Exercise aim
From the records below, extract only the lines running from the line with "Continue the Blender Python script for this scene: part 3, from" to the line with "CR = [blob_mesh('cracker', CRACKER", both lines included, reproducing them exactly.

— START —

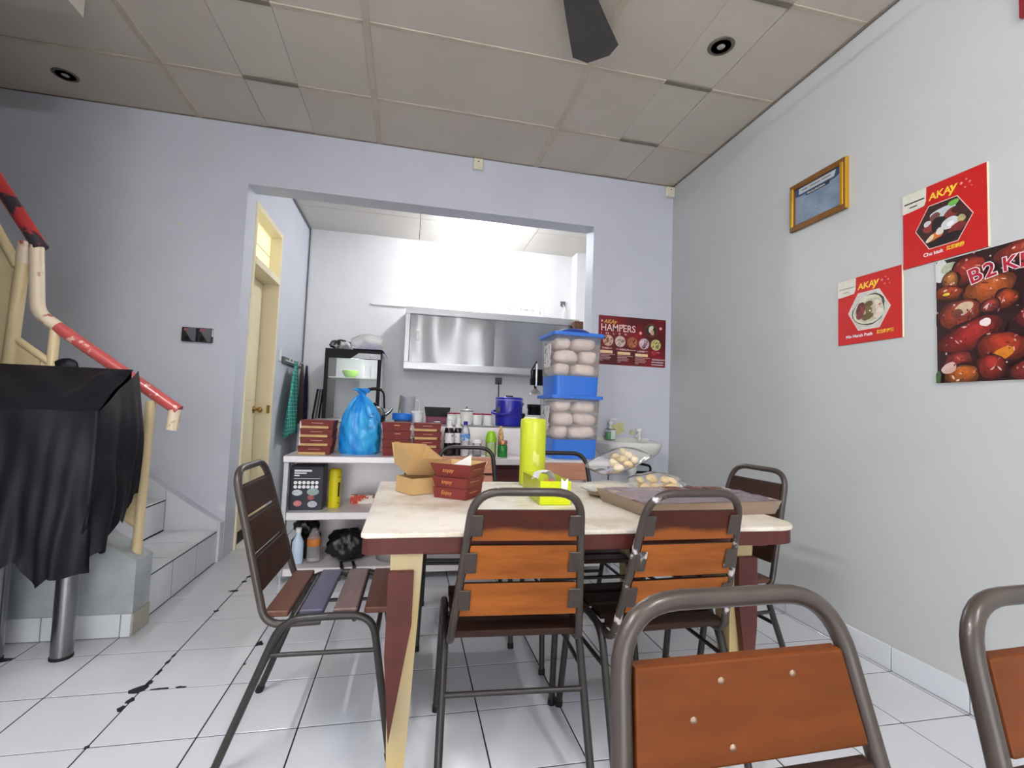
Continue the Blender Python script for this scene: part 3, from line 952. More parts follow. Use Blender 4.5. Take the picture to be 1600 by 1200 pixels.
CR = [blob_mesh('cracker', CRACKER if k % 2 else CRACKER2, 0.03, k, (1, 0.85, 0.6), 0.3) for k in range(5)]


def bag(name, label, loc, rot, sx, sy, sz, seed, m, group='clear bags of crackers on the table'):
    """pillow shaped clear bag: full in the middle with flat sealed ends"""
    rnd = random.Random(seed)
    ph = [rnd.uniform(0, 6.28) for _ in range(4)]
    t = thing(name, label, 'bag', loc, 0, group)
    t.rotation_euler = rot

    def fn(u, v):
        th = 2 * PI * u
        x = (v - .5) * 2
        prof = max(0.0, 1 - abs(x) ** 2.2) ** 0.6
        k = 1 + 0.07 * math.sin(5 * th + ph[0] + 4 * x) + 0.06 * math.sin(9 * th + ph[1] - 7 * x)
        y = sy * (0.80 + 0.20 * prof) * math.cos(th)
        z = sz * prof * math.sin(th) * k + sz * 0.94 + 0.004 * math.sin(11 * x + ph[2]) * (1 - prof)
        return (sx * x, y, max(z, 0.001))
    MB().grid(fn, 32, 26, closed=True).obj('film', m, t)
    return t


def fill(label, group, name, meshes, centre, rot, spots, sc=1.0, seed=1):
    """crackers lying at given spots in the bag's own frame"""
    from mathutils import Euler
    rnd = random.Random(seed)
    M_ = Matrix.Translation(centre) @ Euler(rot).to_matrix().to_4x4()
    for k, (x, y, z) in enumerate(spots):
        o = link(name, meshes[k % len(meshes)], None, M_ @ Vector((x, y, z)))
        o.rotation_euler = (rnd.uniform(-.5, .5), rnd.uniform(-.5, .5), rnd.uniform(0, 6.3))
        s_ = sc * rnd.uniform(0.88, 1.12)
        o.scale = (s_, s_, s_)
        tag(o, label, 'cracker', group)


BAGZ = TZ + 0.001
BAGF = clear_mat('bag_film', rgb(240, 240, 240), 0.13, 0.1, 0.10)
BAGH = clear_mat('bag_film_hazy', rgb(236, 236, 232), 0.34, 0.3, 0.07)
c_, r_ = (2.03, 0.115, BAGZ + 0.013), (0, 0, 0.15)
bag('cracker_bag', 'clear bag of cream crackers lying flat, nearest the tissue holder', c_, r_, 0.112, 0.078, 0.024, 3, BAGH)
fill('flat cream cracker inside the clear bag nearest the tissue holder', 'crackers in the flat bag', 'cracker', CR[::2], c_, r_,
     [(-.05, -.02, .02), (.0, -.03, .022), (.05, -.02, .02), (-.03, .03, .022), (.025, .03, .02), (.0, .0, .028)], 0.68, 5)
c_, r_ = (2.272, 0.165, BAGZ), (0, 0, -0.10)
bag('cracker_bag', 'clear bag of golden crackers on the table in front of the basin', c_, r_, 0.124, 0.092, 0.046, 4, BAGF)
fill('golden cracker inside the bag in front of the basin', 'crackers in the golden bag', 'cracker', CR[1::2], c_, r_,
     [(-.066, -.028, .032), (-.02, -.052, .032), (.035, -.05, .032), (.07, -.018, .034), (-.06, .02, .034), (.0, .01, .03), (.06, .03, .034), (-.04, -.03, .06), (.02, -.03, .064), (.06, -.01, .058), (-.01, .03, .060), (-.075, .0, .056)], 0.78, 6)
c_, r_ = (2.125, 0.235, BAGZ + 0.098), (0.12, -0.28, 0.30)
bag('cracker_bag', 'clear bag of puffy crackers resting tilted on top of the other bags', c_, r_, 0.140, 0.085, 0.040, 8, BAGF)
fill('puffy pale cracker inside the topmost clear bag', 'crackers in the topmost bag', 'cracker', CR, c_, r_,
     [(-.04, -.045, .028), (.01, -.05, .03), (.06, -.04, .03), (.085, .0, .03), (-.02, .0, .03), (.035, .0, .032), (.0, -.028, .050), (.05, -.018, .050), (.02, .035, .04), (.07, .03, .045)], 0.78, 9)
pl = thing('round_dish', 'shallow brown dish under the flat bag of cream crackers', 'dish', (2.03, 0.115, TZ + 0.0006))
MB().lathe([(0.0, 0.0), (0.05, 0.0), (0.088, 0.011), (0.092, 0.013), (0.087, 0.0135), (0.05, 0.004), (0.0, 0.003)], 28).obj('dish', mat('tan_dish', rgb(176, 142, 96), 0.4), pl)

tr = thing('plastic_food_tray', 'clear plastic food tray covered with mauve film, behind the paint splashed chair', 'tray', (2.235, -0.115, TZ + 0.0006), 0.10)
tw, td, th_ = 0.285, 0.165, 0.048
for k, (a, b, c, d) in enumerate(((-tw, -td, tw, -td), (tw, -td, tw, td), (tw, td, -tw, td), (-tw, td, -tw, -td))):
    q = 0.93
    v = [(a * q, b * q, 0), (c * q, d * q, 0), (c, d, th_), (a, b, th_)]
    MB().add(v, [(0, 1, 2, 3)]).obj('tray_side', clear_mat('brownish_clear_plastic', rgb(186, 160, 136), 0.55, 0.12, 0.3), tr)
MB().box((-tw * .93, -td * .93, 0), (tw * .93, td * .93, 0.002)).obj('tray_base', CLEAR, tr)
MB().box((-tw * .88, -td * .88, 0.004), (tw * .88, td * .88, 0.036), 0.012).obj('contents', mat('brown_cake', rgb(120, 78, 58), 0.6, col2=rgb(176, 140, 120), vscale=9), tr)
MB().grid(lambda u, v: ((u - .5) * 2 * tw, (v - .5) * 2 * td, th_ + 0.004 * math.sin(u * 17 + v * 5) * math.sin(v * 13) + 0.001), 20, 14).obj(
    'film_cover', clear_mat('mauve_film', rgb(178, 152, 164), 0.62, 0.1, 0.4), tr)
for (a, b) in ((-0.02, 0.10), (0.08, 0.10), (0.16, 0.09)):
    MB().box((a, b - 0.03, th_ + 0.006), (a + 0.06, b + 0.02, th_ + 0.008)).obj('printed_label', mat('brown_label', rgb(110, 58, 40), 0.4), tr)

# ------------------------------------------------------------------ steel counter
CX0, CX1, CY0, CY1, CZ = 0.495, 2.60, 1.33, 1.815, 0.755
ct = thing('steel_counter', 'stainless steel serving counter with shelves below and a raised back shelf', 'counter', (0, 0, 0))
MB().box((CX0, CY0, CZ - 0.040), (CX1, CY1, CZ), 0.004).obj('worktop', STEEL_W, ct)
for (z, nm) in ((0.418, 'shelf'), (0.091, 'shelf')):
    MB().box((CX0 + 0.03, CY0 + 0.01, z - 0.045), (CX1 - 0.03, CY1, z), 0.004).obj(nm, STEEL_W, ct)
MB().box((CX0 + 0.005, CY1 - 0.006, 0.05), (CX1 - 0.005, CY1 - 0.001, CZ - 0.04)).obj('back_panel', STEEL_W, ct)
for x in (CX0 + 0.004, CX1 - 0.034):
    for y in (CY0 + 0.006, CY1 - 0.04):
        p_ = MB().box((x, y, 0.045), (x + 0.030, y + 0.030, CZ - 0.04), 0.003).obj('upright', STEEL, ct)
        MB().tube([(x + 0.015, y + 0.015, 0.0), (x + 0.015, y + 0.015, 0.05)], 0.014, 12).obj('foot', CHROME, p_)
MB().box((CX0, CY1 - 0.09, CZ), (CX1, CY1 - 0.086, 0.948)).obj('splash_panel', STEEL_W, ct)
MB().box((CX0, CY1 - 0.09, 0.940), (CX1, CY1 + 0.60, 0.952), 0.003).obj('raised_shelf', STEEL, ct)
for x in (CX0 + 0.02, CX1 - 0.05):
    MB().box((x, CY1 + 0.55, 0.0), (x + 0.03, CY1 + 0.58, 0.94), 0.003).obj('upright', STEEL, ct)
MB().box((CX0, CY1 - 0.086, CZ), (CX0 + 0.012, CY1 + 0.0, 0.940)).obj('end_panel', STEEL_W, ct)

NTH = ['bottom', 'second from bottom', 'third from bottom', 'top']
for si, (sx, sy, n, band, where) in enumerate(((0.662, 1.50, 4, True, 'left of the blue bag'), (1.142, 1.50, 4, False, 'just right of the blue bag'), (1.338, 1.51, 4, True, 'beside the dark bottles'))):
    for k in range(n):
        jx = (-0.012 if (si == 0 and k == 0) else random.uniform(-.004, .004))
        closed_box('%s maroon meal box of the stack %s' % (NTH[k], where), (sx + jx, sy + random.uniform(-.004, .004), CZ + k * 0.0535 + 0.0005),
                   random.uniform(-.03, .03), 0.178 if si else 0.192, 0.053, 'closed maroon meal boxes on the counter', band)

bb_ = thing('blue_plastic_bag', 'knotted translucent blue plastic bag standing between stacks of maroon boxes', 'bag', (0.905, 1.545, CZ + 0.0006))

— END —
— START —

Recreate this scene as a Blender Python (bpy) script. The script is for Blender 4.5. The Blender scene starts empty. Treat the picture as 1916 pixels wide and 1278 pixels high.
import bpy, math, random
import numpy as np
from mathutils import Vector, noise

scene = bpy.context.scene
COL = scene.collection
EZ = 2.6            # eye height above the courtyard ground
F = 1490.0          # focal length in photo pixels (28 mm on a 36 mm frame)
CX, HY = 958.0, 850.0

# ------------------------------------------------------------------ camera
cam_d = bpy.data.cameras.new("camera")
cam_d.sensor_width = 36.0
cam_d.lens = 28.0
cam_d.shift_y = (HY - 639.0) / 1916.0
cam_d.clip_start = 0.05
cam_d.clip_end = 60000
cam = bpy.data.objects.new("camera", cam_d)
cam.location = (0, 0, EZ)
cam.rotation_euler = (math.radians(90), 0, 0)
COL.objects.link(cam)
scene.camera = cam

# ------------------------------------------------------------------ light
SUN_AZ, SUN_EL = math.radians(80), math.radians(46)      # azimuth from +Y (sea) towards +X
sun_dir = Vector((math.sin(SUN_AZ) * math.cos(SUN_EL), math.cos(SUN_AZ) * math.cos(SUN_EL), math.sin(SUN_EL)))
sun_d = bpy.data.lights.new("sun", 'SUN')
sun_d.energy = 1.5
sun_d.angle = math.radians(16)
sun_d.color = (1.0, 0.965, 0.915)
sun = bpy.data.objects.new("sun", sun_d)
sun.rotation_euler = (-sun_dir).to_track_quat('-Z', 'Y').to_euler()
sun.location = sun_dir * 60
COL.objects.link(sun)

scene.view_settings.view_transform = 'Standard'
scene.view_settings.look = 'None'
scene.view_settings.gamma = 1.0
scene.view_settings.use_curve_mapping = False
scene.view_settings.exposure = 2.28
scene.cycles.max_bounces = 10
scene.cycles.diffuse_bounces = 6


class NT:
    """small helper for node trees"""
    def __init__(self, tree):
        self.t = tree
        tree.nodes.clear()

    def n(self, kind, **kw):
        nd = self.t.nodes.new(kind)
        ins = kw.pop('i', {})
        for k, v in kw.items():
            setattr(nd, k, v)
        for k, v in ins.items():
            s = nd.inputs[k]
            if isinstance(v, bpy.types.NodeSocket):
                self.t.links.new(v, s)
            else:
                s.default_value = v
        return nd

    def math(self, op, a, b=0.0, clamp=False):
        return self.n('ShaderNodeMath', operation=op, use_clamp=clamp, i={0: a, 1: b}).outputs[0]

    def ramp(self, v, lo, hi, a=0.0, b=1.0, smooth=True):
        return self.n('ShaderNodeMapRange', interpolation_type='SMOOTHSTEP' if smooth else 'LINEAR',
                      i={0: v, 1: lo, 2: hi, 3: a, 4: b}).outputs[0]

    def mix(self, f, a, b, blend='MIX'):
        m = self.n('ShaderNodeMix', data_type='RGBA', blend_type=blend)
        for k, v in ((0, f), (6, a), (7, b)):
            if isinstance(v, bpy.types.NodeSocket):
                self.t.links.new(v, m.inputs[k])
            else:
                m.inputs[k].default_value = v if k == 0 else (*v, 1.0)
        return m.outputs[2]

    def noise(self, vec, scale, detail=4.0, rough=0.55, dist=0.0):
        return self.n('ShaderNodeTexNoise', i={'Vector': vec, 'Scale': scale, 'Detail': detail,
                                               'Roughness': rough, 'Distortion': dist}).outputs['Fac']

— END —
— START —

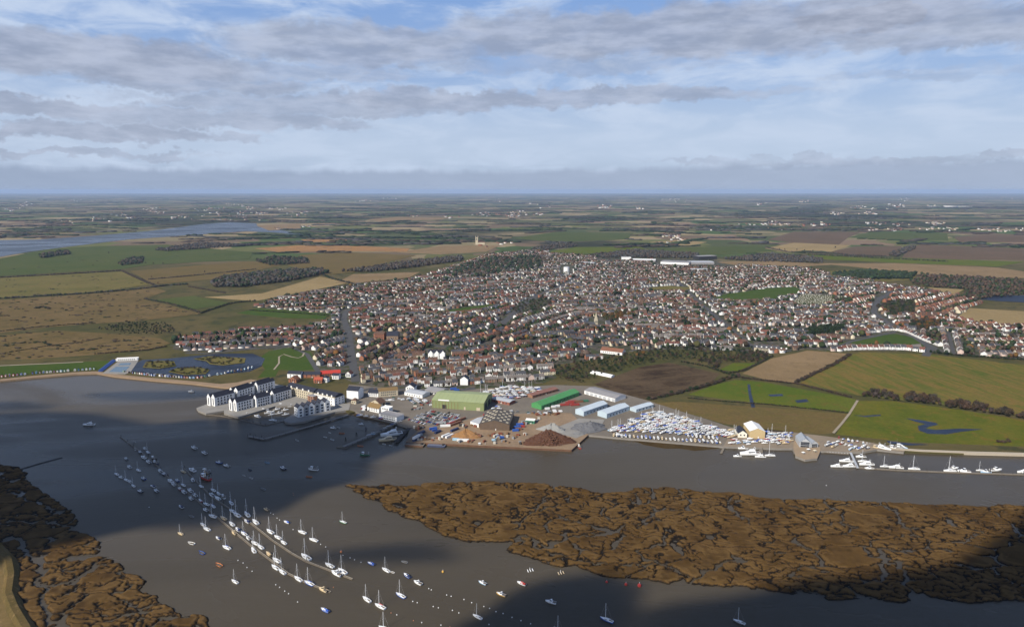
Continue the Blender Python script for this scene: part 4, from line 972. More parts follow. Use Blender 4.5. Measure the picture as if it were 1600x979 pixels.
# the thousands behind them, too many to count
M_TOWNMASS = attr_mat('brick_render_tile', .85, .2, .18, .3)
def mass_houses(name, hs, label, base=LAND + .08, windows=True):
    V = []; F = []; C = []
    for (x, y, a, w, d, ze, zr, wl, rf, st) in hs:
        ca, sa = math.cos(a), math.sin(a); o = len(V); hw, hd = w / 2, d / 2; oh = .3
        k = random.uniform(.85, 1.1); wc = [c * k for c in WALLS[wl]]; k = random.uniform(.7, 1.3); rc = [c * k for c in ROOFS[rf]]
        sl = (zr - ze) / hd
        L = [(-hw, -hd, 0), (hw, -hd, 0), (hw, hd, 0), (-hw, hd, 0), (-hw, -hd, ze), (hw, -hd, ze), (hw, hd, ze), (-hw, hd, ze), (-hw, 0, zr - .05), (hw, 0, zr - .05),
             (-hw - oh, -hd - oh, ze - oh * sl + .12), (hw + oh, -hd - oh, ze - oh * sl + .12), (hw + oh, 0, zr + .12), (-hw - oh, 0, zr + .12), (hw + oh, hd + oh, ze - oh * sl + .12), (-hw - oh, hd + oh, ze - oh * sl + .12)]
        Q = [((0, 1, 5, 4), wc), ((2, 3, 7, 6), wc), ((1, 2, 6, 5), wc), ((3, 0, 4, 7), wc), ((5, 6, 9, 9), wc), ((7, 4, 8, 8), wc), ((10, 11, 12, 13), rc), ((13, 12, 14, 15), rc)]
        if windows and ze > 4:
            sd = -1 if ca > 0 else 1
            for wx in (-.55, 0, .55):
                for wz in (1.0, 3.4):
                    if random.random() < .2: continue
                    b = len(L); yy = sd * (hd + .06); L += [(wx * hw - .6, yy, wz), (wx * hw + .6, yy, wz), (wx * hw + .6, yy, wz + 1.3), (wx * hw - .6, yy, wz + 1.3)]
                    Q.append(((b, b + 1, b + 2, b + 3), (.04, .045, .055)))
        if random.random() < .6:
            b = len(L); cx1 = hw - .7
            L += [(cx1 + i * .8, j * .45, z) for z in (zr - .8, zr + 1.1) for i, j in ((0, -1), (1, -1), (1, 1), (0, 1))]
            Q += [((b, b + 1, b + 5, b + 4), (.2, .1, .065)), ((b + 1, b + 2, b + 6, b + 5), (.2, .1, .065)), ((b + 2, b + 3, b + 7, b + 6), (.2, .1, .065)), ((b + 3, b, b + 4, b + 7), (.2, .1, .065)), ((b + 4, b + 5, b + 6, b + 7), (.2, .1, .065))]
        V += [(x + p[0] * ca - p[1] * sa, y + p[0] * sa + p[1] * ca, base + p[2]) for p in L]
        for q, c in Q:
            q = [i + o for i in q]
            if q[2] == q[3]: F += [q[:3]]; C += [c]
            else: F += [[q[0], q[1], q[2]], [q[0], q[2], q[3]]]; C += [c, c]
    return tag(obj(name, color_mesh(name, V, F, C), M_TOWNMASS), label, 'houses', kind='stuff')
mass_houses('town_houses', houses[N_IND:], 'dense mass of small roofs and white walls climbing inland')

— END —

Reply
Continue the Blender Python script for this scene: part 3, from line 952. More parts follow. Use Blender 4.5. Take the picture to be 1600 by 1200 pixels.
CR = [blob_mesh('cracker', CRACKER if k % 2 else CRACKER2, 0.03, k, (1, 0.85, 0.6), 0.3) for k in range(5)]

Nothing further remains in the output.